GIVEN PROBLEM
Output each line of the material exactly as it stands.

DATASET ROWS

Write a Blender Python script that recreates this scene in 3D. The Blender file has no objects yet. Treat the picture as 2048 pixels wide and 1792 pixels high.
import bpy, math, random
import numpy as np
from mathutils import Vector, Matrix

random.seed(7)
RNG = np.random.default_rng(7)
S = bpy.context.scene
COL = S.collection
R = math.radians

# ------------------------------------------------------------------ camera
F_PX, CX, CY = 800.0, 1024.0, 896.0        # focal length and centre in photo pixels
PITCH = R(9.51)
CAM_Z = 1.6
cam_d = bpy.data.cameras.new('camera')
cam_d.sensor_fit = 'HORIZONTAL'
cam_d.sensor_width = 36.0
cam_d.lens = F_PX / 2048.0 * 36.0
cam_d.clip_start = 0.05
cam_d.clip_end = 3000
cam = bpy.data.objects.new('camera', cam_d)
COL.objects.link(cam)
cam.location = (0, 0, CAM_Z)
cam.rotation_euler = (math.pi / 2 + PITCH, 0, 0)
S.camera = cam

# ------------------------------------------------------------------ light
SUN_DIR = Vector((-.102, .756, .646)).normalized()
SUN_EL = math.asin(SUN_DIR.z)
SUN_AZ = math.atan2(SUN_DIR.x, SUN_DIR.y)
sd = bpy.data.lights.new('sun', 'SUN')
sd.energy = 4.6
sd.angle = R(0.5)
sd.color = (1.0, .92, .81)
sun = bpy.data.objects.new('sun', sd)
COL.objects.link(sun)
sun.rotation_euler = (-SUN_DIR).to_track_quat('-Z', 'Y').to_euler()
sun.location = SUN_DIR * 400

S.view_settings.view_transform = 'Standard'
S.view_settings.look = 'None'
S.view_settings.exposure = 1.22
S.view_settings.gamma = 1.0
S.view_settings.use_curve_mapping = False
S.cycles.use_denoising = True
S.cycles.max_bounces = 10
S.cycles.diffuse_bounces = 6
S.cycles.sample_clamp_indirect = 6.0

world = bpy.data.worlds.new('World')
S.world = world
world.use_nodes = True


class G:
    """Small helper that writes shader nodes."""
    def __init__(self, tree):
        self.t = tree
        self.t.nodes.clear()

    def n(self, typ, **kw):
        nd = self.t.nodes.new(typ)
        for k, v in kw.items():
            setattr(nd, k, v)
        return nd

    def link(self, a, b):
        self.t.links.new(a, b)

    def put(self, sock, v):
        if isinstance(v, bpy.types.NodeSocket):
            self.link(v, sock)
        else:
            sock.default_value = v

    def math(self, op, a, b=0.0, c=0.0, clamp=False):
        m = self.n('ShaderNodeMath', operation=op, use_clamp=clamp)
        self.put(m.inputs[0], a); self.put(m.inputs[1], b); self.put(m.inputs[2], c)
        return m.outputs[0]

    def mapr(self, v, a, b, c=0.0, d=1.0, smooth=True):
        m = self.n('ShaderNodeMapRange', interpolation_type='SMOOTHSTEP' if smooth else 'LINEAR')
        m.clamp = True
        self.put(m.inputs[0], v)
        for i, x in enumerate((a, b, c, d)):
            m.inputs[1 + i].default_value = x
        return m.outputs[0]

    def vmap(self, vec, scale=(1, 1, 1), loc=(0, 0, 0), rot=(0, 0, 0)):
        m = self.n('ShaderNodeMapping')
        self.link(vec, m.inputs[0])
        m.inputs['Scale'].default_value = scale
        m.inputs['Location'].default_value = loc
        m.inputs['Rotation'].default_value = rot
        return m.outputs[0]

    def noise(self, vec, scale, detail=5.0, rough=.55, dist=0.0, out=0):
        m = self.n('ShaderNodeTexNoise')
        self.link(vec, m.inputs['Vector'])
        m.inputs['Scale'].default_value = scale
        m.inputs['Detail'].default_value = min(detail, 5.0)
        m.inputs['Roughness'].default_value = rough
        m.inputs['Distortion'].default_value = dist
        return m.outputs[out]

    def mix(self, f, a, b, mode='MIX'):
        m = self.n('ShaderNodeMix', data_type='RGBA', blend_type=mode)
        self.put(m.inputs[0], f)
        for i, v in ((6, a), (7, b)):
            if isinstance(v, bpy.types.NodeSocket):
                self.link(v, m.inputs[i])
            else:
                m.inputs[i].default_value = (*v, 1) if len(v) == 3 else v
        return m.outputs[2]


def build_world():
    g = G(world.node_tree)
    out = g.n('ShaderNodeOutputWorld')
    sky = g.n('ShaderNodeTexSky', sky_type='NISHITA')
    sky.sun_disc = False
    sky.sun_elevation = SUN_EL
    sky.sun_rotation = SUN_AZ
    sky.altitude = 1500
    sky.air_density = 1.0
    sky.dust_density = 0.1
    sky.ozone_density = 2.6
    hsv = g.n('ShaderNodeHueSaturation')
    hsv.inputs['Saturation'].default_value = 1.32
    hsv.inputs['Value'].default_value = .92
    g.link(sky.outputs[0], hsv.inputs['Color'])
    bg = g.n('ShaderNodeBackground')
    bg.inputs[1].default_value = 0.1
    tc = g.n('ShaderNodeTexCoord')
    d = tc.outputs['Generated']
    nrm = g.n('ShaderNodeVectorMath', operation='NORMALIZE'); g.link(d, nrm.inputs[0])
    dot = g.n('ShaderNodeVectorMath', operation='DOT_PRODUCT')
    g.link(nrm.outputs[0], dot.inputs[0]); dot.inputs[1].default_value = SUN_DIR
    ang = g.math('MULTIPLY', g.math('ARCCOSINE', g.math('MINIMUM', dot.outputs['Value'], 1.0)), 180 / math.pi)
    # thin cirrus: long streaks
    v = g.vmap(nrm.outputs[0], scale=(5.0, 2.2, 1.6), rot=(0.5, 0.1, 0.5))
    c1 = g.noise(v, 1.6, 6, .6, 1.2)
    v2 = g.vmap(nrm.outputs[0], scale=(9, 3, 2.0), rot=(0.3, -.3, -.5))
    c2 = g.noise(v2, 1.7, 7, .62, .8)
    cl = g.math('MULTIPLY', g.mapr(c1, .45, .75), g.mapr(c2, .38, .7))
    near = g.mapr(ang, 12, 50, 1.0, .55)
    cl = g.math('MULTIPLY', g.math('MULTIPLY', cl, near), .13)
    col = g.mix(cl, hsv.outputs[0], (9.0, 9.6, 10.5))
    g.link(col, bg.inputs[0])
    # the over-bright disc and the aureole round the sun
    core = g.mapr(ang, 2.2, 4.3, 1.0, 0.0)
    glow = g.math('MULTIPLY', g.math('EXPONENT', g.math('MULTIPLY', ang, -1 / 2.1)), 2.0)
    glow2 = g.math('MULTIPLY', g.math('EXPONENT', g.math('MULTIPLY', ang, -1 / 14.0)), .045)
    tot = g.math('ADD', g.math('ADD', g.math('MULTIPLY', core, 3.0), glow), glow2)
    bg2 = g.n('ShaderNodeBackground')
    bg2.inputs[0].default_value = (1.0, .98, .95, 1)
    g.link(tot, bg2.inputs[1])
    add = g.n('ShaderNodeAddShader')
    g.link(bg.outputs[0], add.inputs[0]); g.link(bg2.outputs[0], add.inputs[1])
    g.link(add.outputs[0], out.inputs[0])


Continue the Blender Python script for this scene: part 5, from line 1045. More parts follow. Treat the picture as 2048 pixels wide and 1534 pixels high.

EXERCISE RESPONSE
Write a Blender Python script that recreates this scene in 3D. The Blender file has no objects yet. Treat the picture as 2048 pixels wide and 1792 pixels high.
import bpy, math, random
import numpy as np
from mathutils import Vector, Matrix

random.seed(7)
RNG = np.random.default_rng(7)
S = bpy.context.scene
COL = S.collection
R = math.radians

# ------------------------------------------------------------------ camera
F_PX, CX, CY = 800.0, 1024.0, 896.0        # focal length and centre in photo pixels
PITCH = R(9.51)
CAM_Z = 1.6
cam_d = bpy.data.cameras.new('camera')
cam_d.sensor_fit = 'HORIZONTAL'
cam_d.sensor_width = 36.0
cam_d.lens = F_PX / 2048.0 * 36.0
cam_d.clip_start = 0.05
cam_d.clip_end = 3000
cam = bpy.data.objects.new('camera', cam_d)
COL.objects.link(cam)
cam.location = (0, 0, CAM_Z)
cam.rotation_euler = (math.pi / 2 + PITCH, 0, 0)
S.camera = cam

# ------------------------------------------------------------------ light
SUN_DIR = Vector((-.102, .756, .646)).normalized()
SUN_EL = math.asin(SUN_DIR.z)
SUN_AZ = math.atan2(SUN_DIR.x, SUN_DIR.y)
sd = bpy.data.lights.new('sun', 'SUN')
sd.energy = 4.6
sd.angle = R(0.5)
sd.color = (1.0, .92, .81)
sun = bpy.data.objects.new('sun', sd)
COL.objects.link(sun)
sun.rotation_euler = (-SUN_DIR).to_track_quat('-Z', 'Y').to_euler()
sun.location = SUN_DIR * 400

S.view_settings.view_transform = 'Standard'
S.view_settings.look = 'None'
S.view_settings.exposure = 1.22
S.view_settings.gamma = 1.0
S.view_settings.use_curve_mapping = False
S.cycles.use_denoising = True
S.cycles.max_bounces = 10
S.cycles.diffuse_bounces = 6
S.cycles.sample_clamp_indirect = 6.0

world = bpy.data.worlds.new('World')
S.world = world
world.use_nodes = True


class G:
    """Small helper that writes shader nodes."""
    def __init__(self, tree):
        self.t = tree
        self.t.nodes.clear()

    def n(self, typ, **kw):
        nd = self.t.nodes.new(typ)
        for k, v in kw.items():
            setattr(nd, k, v)
        return nd

    def link(self, a, b):
        self.t.links.new(a, b)

    def put(self, sock, v):
        if isinstance(v, bpy.types.NodeSocket):
            self.link(v, sock)
        else:
            sock.default_value = v

    def math(self, op, a, b=0.0, c=0.0, clamp=False):
        m = self.n('ShaderNodeMath', operation=op, use_clamp=clamp)
        self.put(m.inputs[0], a); self.put(m.inputs[1], b); self.put(m.inputs[2], c)
        return m.outputs[0]

    def mapr(self, v, a, b, c=0.0, d=1.0, smooth=True):
        m = self.n('ShaderNodeMapRange', interpolation_type='SMOOTHSTEP' if smooth else 'LINEAR')
        m.clamp = True
        self.put(m.inputs[0], v)
        for i, x in enumerate((a, b, c, d)):
            m.inputs[1 + i].default_value = x
        return m.outputs[0]

    def vmap(self, vec, scale=(1, 1, 1), loc=(0, 0, 0), rot=(0, 0, 0)):
        m = self.n('ShaderNodeMapping')
        self.link(vec, m.inputs[0])
        m.inputs['Scale'].default_value = scale
        m.inputs['Location'].default_value = loc
        m.inputs['Rotation'].default_value = rot
        return m.outputs[0]

    def noise(self, vec, scale, detail=5.0, rough=.55, dist=0.0, out=0):
        m = self.n('ShaderNodeTexNoise')
        self.link(vec, m.inputs['Vector'])
        m.inputs['Scale'].default_value = scale
        m.inputs['Detail'].default_value = min(detail, 5.0)
        m.inputs['Roughness'].default_value = rough
        m.inputs['Distortion'].default_value = dist
        return m.outputs[out]

    def mix(self, f, a, b, mode='MIX'):
        m = self.n('ShaderNodeMix', data_type='RGBA', blend_type=mode)
        self.put(m.inputs[0], f)
        for i, v in ((6, a), (7, b)):
            if isinstance(v, bpy.types.NodeSocket):
                self.link(v, m.inputs[i])
            else:
                m.inputs[i].default_value = (*v, 1) if len(v) == 3 else v
        return m.outputs[2]


def build_world():
    g = G(world.node_tree)
    out = g.n('ShaderNodeOutputWorld')
    sky = g.n('ShaderNodeTexSky', sky_type='NISHITA')
    sky.sun_disc = False
    sky.sun_elevation = SUN_EL
    sky.sun_rotation = SUN_AZ
    sky.altitude = 1500
    sky.air_density = 1.0
    sky.dust_density = 0.1
    sky.ozone_density = 2.6
    hsv = g.n('ShaderNodeHueSaturation')
    hsv.inputs['Saturation'].default_value = 1.32
    hsv.inputs['Value'].default_value = .92
    g.link(sky.outputs[0], hsv.inputs['Color'])
    bg = g.n('ShaderNodeBackground')
    bg.inputs[1].default_value = 0.1
    tc = g.n('ShaderNodeTexCoord')
    d = tc.outputs['Generated']
    nrm = g.n('ShaderNodeVectorMath', operation='NORMALIZE'); g.link(d, nrm.inputs[0])
    dot = g.n('ShaderNodeVectorMath', operation='DOT_PRODUCT')
    g.link(nrm.outputs[0], dot.inputs[0]); dot.inputs[1].default_value = SUN_DIR
    ang = g.math('MULTIPLY', g.math('ARCCOSINE', g.math('MINIMUM', dot.outputs['Value'], 1.0)), 180 / math.pi)
    # thin cirrus: long streaks
    v = g.vmap(nrm.outputs[0], scale=(5.0, 2.2, 1.6), rot=(0.5, 0.1, 0.5))
    c1 = g.noise(v, 1.6, 6, .6, 1.2)
    v2 = g.vmap(nrm.outputs[0], scale=(9, 3, 2.0), rot=(0.3, -.3, -.5))
    c2 = g.noise(v2, 1.7, 7, .62, .8)
    cl = g.math('MULTIPLY', g.mapr(c1, .45, .75), g.mapr(c2, .38, .7))
    near = g.mapr(ang, 12, 50, 1.0, .55)
    cl = g.math('MULTIPLY', g.math('MULTIPLY', cl, near), .13)
    col = g.mix(cl, hsv.outputs[0], (9.0, 9.6, 10.5))
    g.link(col, bg.inputs[0])
    # the over-bright disc and the aureole round the sun
    core = g.mapr(ang, 2.2, 4.3, 1.0, 0.0)
    glow = g.math('MULTIPLY', g.math('EXPONENT', g.math('MULTIPLY', ang, -1 / 2.1)), 2.0)
    glow2 = g.math('MULTIPLY', g.math('EXPONENT', g.math('MULTIPLY', ang, -1 / 14.0)), .045)
    tot = g.math('ADD', g.math('ADD', g.math('MULTIPLY', core, 3.0), glow), glow2)
    bg2 = g.n('ShaderNodeBackground')
    bg2.inputs[0].default_value = (1.0, .98, .95, 1)
    g.link(tot, bg2.inputs[1])
    add = g.n('ShaderNodeAddShader')
    g.link(bg.outputs[0], add.inputs[0]); g.link(bg2.outputs[0], add.inputs[1])
    g.link(add.outputs[0], out.inputs[0])


Continue the Blender Python script for this scene: part 5, from line 1045. More parts follow. Treat the picture as 2048 pixels wide and 1534 pixels high.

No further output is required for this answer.